Vladimir Lemesh: KGB, get on with your own work!
Four months after the event, an opposition activist has been interrogated concerning arson at the House of Justice, where the trial of Sannikov was taking place.
Just recently I was invited to the Moscow District police department to collect things which had been seized after a search carried out in connection with arson at the House of Justice. Let me remind you, the search was conducted without me, and in the absence of the owners of the flat, after which it was sealed. As it turned out, they then took from me two phones (without sim cards), a camera (without a memory card), stickers and badges of the civil campaign “European Belarus”, a CD with songs of Neklyaev and even bills for tuition at the European Humanities University. It looks like the committee members have expressed a violent fantasy to drag in such “material evidence” to the criminal case, when unknown persons threw a Molotov cocktail at a service door of the court building.
I politely asked if my clothes had helped in uncovering this crime. After a little thought, the investigator replied with a smile: “Of course, since you have been removed from suspicion.” But then he questioned me as a witness! Among other things, he asked me to name the people I know in “European Belarus” and under what nicknames they were registered on social networking sites and forums.

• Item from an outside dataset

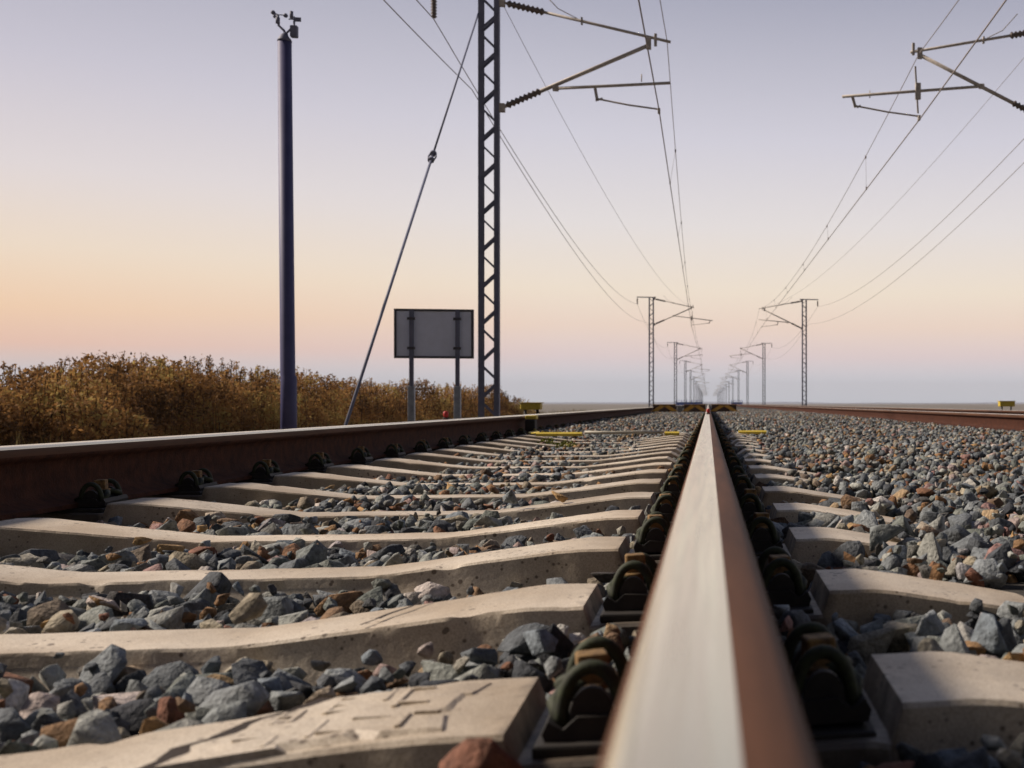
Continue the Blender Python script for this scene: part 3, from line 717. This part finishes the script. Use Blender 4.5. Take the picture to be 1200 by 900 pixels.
# turnbuckle sits where the photograph shows the joint, a little above half way
mid = bot.lerp(top, .57)
MB().tube([loc(bot), loc(mid)], .018, 8).build('lower_rod', M['mast'], t)
MB().tube([loc(mid), loc(top)], .015, 8).build('upper_cable', M['mast'], t)
dd = (top-bot).normalized(); tb = MB()
for s_ in (-1,1): tb.tube([loc(mid)+Vector((s_*.035,0,0))-dd*.10, loc(mid)+Vector((s_*.05,0,0)), loc(mid)+Vector((s_*.035,0,0))+dd*.10], .012, 6)
tb.tube([loc(mid)-dd*.11, loc(mid)-dd*.07], .045, 8).tube([loc(mid)+dd*.07, loc(mid)+dd*.11], .045, 8); tb.build('turnbuckle', M['mast'], t)
MB().box((0,0,.0), (.4,.4,.2), b=.02).build('anchor_block', M['grey'], t)

# ------------------------------------------------------------ blank signboard seen from behind
t = empty('signboard', (-3.68, 16.5, -.62), 'blank grey rectangular signboard on two posts left of the tall lattice mast', 'signboard')
z0, z1 = .895+.62, 1.535+.62; hwid = .50
MB().box((0,0,(z0+z1)/2), (2*hwid-.03,.012,z1-z0-.03)).build('panel', M['panel'], t)
fr = MB()
for z in (z0,z1): fr.box((0,0,z), (2*hwid+.03,.04,.03))
for sx in (-1,1): fr.box((sx*hwid,0,(z0+z1)/2), (.03,.04,z1-z0-.032))
fr.build('frame', M['frame'], t)
for x in (-.285, .31):
    p = MB(); p.box((x,-.035,(1.5+z1)/2-.25), (.05,.05,z1-1.0)); pp = p.build('post', M['mast'], t)
    sl = MB(); sl.box((x,-.035,.56), (.085,.07,1.12), b=.006); sl.build('post_sleeve', M['galv'], pp)
    fb = MB(); [fb.box((x,-.062,z), (.10,.012,.035)) for z in (z0+.12, z1-.12)]; fb.build('bracket', M['frame'], pp)

# ------------------------------------------------------------ instrument pole
t = empty('instrument_pole', (-4.86, 14.5, -.62), 'tall plain dark blue pole with small weather instruments on its tip, left side', 'pole')
H = 4.52+.62
MB().tube([(0,0,0),(0,0,1.2),(-.01,0,1.22),(-.045,0,H)], [.088,.086,.080,.074], 20).build('shaft', M['pole'], t)
MB().box((0,0,.03), (.36,.36,.04), b=.005).build('base_plate', M['grey'], t)
MB().tube([(-.045,0,H-.01),(-.045,0,H+0.012),(-.045,0,H+0.058),(-.03,0,H+0.093)], [.080,.074,.045,.02], 16).build('cap', M['mast'], t)
a = MB(); a.tube([(-.03,0,H+0.058),(-.05,0,H+0.116),(-.11,0,H+0.174),(-.12,0,H+0.302)], .014, 8)
a.tube([(-.03,0,H+0.081),(.02,0,H+0.139),(.06,0,H+0.174),(.06,0,H+0.232)], .012, 8); a.build('bracket', M['mast'], t)
MB().box((.06,0,H+0.110), (.08,.07,.14), b=.012).build('sensor_box', M['mast'], t)
an = MB().tube([(-.12,0,H+0.197),(-.12,0,H+0.267)], .024, 10); hub = Vector((-.12,0,H+0.302)); an = an.build('anemometer', M['mast'], t)
cu = MB()
for q in (10,130,250):
    e = hub+Vector((math.cos(R(q)),math.sin(R(q)),.0))*.08; cu.tube([hub, e], .006, 6)
    cu.tube([e-Vector((0,.02,0)), e, e+Vector((0,.02,0))], [.008,.026,.024], 10)
cu.build('cup_rotor', M['mast'], an)
va = MB().tube([(.06,0,H+0.220),(.06,0,H+0.290)], .009, 8).box((.10,0,H+0.255), (.07,.008,.05)).tube([(.0,0,H+0.255),(.09,0,H+0.255)], .007, 6); va.build('wind_vane', M['mast'], t)
MB().tube([(.03,0,H+0.267),(.03,0,H+0.348)], .02, 8).build('rain_sensor', M['mast'], t)

# ------------------------------------------------------------ shrubs on the bank
def leaf_cloud(n, cx, cy, cz, ax, ay, h, size, seed, tufts):
    r = np.random.default_rng(seed); V=[]; A=[]
    P=[]
    while len(P) < n:
        u = r.normal(size=3); u /= np.linalg.norm(u); u[2] = abs(u[2])
        lump = 1+.30*noise.noise(Vector((u[0]*2.2+seed, u[1]*2.2, u[2]*2.2)))+.14*noise.noise(Vector((u[0]*6, u[1]*6+seed, u[2]*6)))
        rad = lump*(1-.45*r.random()**2.0)
        p = np.array([u[0]*ax*rad, u[1]*ay*rad, u[2]*h*rad])
        P.append(p)
    stems = []
    for k in range(tufts):                # thin shoots with seed heads above the outline
        an = r.uniform(0, 2*math.pi); q = math.sqrt(r.random())*.92
        x, y = q*ax*math.cos(an), q*ay*math.sin(an); zb = h*math.sqrt(max(0,1-q*q))*(.95+.1*r.random())
        L_ = r.uniform(.05,.24); tip = np.array([x+r.normal()*.05, y+r.normal()*.05, zb+L_])
        stems.append(((x, y, zb-.35), tuple(tip)))
        for j in range(r.integers(6, 14)):
            f = r.random()**.6; P.append(np.array([x,y,zb])*(1-f)+tip*f+r.normal(size=3)*.018)
    P = np.array(P); n = len(P)
    s_ = size*(.5+r.random(n)); Rm = rot_mats(n)
    q = np.array([[-.5,-.22,0],[.1,-.35,.05],[.6,0,0],[.05,.33,.05],[-.5,.15,0]])[:, :]
    q4 = np.array([[-.6,0,0],[0,-.32,.06],[.7,0,0],[0,.32,.06]])
    W = np.einsum('nij,vj->nvi', Rm, q4)*s_[:,None,None]+P[:,None,:]
    patch = np.array([noise.noise(Vector((p[0]*1.3+cx, p[1]*1.3+cy, p[2]*2))) for p in P])
    A = np.clip(.42+patch*.9+r.normal(size=n)*.15, 0, 1)
    F = np.arange(n*4).reshape(-1,4)
    return W.reshape(-1,3).astype(np.float32), F.astype(np.int32), np.repeat(A,4).astype(np.float32), stems
def shrub(x, y, ax, ay, h, seed, label, n=9000):
    t = empty('shrub', (x, y, -.62), label, 'shrub', 'shrubs on the bank behind the left rail')
    V, F, A, stems = leaf_cloud(n, x, y, 0, ax, ay, h, .038, seed, int(60*ax*ay))
    link('foliage', raw_mesh('foliage', V, F, A, 4), M['leaf'], t)
    s_ = MB(); rr = random.Random(seed)
    for k in range(9):
        an = rr.uniform(0, 6.28); s_.tube([(0.05*math.cos(an),.05*math.sin(an),0),(ax*.3*math.cos(an),ay*.3*math.sin(an),h*.45),(ax*.55*math.cos(an),ay*.55*math.sin(an),h*.8)], [.03,.018,.006], 6, cap=False)
    for a_, b_ in stems: s_.tube([a_, b_], .004, 3, cap=False)
    s_.build('stems', M['bark'], t)
def at_px(px, xw):                       # track distance at which world x = xw is seen at pixel column px
    k = (px-1044.6)/1355; ratio = (k*ct+st)/(ct-k*st); return xw/ratio
row = [(-20,443,-7.2,'leftmost brown shrub cut by the left frame edge'), (50,437,-7.0,'low brown shrub near the left edge, before the tall hump'), (110,427,-7.3,'brown shrub on the left slope of the tallest hump'),
       (165,419,-7.4,'tallest dark brown shrub forming the hump of the bank'), (215,419,-7.2,'tall brown shrub on the right crest of the hump'), (262,429,-7.2,'rusty brown shrub just right of the hump'),
       (308,434,-7.2,'lower brown shrub just left of the blue pole'), (355,437,-7.3,'golden brown shrub right behind the blue pole'), (402,446,-7.4,'golden shrub behind the foot of the slanting stay'),
       (445,449,-7.2,'light golden shrub between the stay and the signboard'), (488,444,-7.2,'dark brown shrub behind the left signboard post'), (530,450,-7.2,'dark shrub behind the right signboard post'),
       (565,452,-7.0,'olive shrub seen through the lattice of the tall mast'), (588,464,-6.6,'last small rounded shrub at the right end of the bank')]
for i, (px, py, xw, lb) in enumerate(row):
    y = at_px(px, xw); D = y*ct+xw*st
    h = (473-py)*D/1355 + CAMZ + .62
    a_ = max(.9, 36*D/1355*1.35)
    shrub(xw, y, a_*.95, 1.3+.03*y, h*(.88), 31+i, lb, n=int(16000+4000*a_))
# shrubs of a second row, seen only as the far side of the same bank
for i, px in enumerate((20, 140, 240, 330, 425)):
    xw = -10.2; y = at_px(px, xw); D = y*ct+xw*st
    py = np.interp(px, [r_[0] for r_ in row], [r_[1] for r_ in row])+5
    shrub(xw, y, 2.2, 2.0, (473-py)*D/1355+CAMZ+.62, 80+i, 'brown shrub of the rear row, only its top showing above the front shrubs', n=9000)
# dry grass along the foot of the bank
n = 18000; gx = rng.uniform(-6.4,-3.2,n); gy = rng.uniform(8,60,n)
hh = rng.uniform(.15,.62,n)*np.interp(gx,[-6.4,-5.2,-4.4,-3.2],[1.15,1,.7,.4]); an = rng.uniform(0,6.28,n); wd_ = .012+gy*.0004
V = np.zeros((n,3,3)); lean = rng.normal(size=(n,2))*.12
V[:,0] = np.stack([gx-wd_*np.cos(an), gy-wd_*np.sin(an), np.full(n,-.63)],1); V[:,1] = np.stack([gx+wd_*np.cos(an), gy+wd_*np.sin(an), np.full(n,-.63)],1)
V[:,2] = np.stack([gx+lean[:,0], gy+lean[:,1], -.63+hh],1)
tag(link('dry_grass', raw_mesh('dry_grass', V.reshape(-1,3).astype(np.float32), np.arange(n*3).reshape(-1,3).astype(np.int32), np.repeat(np.clip(rng.normal(.5,.25,n),0,1),3).astype(np.float32), 3), M['grass']),
    'yellow green dry grass along the foot of the shrub bank', 'grass', kind='stuff')

# two small weeds among the sleepers
for x, y, lb in ((-1.22, 9.2, 'small yellow green weed growing beside the left yellow cable cover'), (-1.02, 8.7, 'smaller weed growing between pale sleepers in front of the cable covers')):
    t = empty('weed', (x, y, -.07), lb, 'weed')
    V, F, A, stems = leaf_cloud(150, x, y, 0, .09, .07, .065, .020, int(y*10), 0)
    link('leaves', raw_mesh('leaves', V, F, A, 4), M['weed'], t)
    MB().tube([(0,0,-.02),(.01,0,.04),(0,.01,.09)], [.006,.004,.002], 6).build('stem', M['bark'], t)

# ------------------------------------------------------------ haze
hz = MB().box((0, 3200, 60), (16000, 7600, 124)).build('haze', None)
hz.location = (0,0,0)
hm_ = bpy.data.materials.new('haze_air'); hm_.use_nodes = True; tn = hm_.node_tree; tn.nodes.clear()
ho = tn.nodes.new('ShaderNodeOutputMaterial'); pv = tn.nodes.new('ShaderNodeVolumePrincipled')
pv.inputs['Color'].default_value = (.86,.90,1,1); pv.inputs['Density'].default_value = .00016
tn.links.new(pv.outputs[0], ho.inputs['Volume']); hz.data.materials.append(hm_); tag(hz, kind='stuff')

I tried to ask the investigator why an ambush had been arranged to “break the door”, because I could have come under summons, as a law-abiding citizen. But apparently the investigator was himself dissatisfied with the KGB agents who handed him the case to close.
I hope that they will soon return my items, which were seized during yet another criminal case involving the so-called riots on 19 December. Whilst I was spending a day in the detention centre in Okrestina, they searched my place in Soligorsk. Then the guardians of law and order declared to my parents that they were looking for incendiary mixtures and iron bars, but decided to take with them my collection of badges, campaign materials and national and EU flags. They were very disappointed not to find my computer.
Esteemed gentlemen of the KGB, the Interior Ministry and other gallant officers: get on with your own work. Stop tilting at windmills, before you become decisively marginalized, unable to protect civilians from the terrorist plumber.
Vladmir Lemesh, coordinator of the civil campaign “European Belarus”.